Input for this task:

▬▬▬▬▬▬

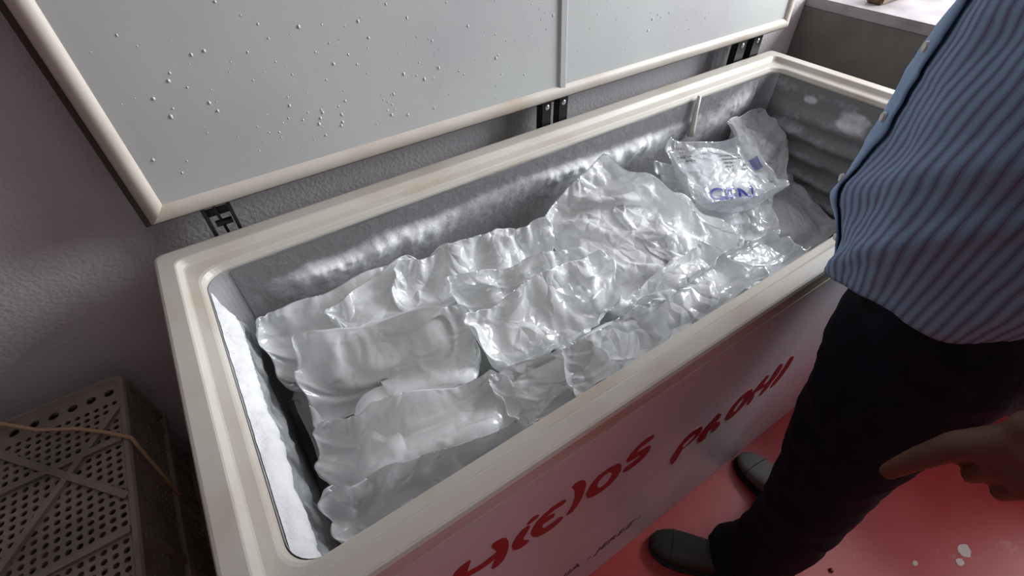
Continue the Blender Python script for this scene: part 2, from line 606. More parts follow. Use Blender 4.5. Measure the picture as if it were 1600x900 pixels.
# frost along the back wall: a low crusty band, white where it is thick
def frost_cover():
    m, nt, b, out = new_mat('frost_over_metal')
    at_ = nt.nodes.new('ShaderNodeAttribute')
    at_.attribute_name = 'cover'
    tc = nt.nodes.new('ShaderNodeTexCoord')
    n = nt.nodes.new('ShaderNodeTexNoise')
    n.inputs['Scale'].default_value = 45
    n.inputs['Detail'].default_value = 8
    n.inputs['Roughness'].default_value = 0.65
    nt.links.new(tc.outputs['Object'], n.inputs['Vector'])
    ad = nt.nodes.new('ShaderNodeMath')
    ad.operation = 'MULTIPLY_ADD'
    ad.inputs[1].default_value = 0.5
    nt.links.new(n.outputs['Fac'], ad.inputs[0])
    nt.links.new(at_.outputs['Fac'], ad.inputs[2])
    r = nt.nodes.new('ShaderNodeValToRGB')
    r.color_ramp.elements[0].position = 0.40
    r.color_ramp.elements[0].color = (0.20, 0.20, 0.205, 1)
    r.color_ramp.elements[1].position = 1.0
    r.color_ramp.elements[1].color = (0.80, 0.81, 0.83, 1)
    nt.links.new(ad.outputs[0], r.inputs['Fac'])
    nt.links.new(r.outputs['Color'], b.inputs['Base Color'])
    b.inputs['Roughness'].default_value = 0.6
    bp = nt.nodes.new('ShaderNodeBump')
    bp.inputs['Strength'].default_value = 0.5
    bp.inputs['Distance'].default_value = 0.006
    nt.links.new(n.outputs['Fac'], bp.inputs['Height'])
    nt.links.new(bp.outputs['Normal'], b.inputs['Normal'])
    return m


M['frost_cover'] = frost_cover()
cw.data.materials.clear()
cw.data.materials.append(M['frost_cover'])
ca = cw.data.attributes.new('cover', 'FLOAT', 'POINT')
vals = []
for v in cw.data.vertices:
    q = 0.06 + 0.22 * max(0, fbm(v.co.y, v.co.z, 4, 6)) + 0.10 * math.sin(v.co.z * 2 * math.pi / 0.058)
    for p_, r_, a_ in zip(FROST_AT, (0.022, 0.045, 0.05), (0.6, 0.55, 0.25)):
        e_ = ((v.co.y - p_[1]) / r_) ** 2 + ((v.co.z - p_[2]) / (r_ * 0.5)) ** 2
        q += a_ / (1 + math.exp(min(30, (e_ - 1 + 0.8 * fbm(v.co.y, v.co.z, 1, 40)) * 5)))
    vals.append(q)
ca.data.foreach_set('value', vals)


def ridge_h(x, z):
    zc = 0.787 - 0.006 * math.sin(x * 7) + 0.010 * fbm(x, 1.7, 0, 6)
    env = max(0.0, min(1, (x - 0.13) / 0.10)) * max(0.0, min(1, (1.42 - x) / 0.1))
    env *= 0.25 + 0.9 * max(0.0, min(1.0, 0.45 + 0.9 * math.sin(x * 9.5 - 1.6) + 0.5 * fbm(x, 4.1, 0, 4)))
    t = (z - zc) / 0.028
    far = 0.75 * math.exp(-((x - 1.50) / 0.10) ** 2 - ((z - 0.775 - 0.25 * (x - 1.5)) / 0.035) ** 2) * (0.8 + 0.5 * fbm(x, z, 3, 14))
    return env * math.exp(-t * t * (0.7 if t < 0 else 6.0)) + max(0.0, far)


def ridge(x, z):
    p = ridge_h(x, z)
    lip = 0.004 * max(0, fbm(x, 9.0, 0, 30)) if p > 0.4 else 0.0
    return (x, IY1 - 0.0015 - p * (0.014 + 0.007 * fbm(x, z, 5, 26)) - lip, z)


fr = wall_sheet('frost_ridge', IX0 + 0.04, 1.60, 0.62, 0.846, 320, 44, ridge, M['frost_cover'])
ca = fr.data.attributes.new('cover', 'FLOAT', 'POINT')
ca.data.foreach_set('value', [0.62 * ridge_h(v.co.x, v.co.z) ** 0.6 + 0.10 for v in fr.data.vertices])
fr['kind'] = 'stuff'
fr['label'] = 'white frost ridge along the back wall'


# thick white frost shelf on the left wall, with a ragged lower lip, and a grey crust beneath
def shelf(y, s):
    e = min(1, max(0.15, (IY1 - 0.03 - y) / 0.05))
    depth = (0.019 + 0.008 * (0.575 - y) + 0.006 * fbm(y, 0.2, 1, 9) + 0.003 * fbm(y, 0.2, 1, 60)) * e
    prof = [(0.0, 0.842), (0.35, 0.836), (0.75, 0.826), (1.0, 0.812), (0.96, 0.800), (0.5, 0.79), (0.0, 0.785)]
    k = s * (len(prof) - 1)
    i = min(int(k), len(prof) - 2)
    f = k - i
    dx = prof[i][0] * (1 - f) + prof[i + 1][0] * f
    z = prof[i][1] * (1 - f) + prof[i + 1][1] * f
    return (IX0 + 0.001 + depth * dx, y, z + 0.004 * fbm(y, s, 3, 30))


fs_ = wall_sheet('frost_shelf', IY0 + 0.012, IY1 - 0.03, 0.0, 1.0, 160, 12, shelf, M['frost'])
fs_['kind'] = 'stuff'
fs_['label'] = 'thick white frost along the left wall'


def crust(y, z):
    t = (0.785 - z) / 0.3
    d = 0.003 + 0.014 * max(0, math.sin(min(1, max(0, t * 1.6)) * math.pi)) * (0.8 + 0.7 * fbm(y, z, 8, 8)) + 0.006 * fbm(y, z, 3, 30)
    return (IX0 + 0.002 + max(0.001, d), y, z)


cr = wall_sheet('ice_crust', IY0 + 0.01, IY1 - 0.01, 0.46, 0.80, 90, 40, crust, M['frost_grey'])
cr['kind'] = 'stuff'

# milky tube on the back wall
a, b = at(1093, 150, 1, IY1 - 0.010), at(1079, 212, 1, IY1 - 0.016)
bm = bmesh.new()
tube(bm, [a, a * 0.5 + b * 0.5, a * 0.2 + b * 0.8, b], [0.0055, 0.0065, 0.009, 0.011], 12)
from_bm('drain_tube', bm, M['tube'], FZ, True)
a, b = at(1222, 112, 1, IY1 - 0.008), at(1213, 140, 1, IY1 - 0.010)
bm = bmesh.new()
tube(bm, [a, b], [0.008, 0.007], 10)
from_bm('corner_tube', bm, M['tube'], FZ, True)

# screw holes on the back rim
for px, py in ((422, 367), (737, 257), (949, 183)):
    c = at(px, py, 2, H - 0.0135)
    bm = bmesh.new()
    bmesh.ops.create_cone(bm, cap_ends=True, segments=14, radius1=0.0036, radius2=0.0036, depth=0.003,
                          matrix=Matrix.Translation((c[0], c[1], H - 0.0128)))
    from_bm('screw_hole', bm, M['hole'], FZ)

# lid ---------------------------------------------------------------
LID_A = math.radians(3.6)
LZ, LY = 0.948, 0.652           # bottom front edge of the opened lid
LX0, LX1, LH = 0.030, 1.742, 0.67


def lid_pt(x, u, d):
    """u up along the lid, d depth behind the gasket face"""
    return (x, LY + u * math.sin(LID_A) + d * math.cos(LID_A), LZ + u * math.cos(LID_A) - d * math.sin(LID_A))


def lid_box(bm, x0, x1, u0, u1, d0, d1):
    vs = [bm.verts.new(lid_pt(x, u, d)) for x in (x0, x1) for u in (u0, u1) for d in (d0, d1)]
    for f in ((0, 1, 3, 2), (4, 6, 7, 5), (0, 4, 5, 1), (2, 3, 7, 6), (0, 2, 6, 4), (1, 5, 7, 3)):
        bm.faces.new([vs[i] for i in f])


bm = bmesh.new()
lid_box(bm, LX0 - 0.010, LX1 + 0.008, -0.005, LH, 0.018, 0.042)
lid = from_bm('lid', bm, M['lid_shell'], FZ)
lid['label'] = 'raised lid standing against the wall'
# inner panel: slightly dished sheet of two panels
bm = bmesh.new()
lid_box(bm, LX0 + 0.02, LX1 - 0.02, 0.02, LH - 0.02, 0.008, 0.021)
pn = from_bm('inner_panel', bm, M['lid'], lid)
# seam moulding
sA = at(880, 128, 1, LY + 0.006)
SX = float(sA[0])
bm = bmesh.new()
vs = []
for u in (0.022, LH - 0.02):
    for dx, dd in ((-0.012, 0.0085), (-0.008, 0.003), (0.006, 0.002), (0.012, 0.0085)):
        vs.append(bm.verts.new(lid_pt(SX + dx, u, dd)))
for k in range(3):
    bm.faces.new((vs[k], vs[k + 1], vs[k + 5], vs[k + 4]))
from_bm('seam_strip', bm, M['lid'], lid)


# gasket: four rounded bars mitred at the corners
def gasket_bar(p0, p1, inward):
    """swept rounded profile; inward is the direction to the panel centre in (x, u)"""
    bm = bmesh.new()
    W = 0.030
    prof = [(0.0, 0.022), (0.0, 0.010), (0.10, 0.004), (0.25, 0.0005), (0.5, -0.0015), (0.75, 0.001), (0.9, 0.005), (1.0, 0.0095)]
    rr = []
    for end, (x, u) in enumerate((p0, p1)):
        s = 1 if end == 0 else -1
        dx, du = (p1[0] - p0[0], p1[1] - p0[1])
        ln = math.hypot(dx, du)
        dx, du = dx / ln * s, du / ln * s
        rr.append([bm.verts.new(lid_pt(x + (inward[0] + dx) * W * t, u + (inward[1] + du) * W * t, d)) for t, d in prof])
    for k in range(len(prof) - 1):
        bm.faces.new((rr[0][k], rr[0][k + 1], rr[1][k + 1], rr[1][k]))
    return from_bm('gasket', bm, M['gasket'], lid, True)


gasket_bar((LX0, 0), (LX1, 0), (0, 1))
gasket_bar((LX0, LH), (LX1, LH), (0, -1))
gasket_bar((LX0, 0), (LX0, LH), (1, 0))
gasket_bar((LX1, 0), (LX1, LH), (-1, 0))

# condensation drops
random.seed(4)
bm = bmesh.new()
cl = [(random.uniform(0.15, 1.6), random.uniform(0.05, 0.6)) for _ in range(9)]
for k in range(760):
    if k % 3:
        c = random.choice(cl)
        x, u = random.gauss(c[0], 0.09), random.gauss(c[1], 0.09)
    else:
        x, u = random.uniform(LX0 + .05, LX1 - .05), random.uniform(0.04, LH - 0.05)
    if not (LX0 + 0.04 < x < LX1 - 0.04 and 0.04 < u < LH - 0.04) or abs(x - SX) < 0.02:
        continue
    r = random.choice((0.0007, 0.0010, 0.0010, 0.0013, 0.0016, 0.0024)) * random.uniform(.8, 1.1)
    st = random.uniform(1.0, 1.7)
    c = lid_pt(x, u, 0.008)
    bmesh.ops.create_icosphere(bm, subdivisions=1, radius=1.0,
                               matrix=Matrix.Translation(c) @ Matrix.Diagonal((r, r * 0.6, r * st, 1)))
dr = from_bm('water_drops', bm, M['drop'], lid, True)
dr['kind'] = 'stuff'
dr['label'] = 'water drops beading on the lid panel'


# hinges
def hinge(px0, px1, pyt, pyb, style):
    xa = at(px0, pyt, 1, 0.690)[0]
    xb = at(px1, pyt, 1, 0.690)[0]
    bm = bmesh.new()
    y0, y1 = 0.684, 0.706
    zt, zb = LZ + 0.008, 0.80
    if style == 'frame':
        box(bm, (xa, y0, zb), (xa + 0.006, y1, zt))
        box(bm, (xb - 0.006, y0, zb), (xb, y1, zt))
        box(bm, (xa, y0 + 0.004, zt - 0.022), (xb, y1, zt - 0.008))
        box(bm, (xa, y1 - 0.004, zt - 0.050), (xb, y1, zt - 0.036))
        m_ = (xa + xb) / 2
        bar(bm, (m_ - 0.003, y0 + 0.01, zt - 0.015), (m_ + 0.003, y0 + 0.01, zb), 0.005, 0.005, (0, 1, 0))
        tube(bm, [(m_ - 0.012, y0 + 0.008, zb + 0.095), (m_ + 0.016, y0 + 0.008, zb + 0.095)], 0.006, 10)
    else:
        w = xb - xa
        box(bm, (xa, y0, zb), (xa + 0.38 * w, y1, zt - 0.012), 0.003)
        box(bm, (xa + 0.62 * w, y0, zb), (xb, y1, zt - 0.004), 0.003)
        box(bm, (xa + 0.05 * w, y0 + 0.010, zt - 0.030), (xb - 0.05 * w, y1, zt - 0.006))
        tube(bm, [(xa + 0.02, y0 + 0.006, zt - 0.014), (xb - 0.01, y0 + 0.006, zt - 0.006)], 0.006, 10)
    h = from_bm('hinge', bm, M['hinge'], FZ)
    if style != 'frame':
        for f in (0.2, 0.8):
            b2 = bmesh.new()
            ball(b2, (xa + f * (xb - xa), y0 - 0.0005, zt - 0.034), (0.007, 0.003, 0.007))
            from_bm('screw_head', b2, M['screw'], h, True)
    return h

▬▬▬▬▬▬

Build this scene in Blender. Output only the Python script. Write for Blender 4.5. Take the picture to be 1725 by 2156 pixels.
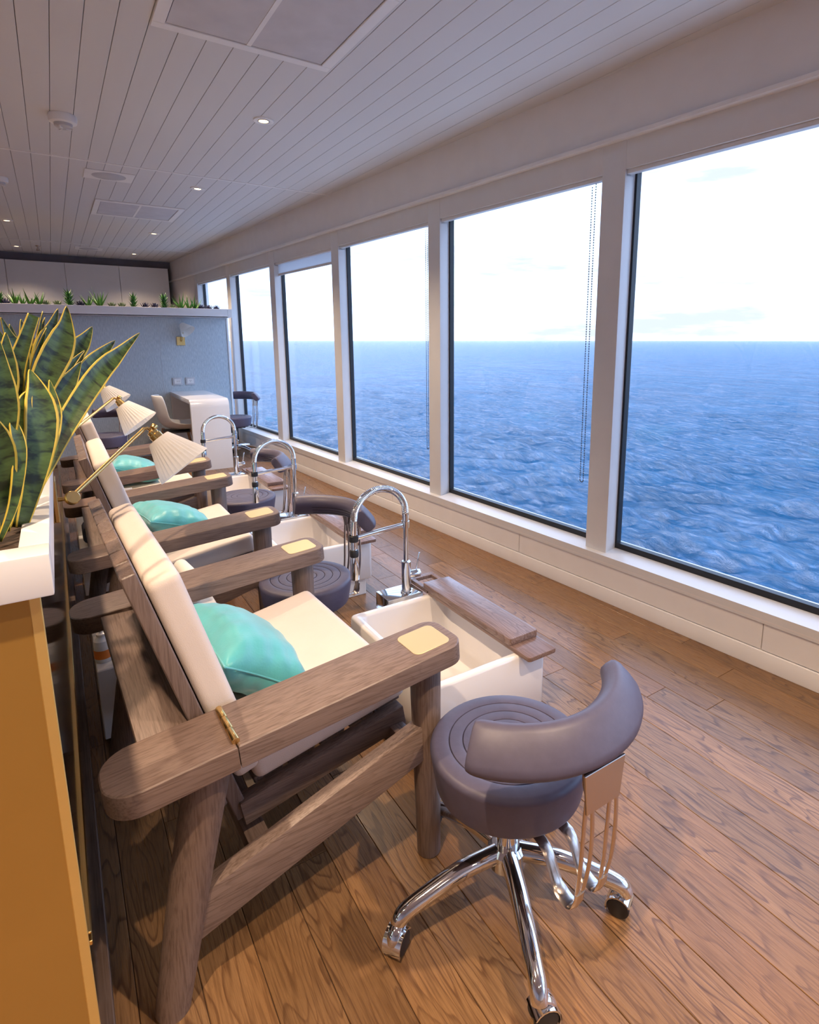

▬▬▬▬▬▬

Goal of the exercise: List each line in the listing that contains the string "pixels".

Correct answer:
Continue the Blender Python script for this scene: part 2, from line 606. More parts follow. Use Blender 4.5. Measure the picture as if it were 1600x900 pixels.
Build this scene in Blender. Output only the Python script. Write for Blender 4.5. Take the picture to be 1725 by 2156 pixels.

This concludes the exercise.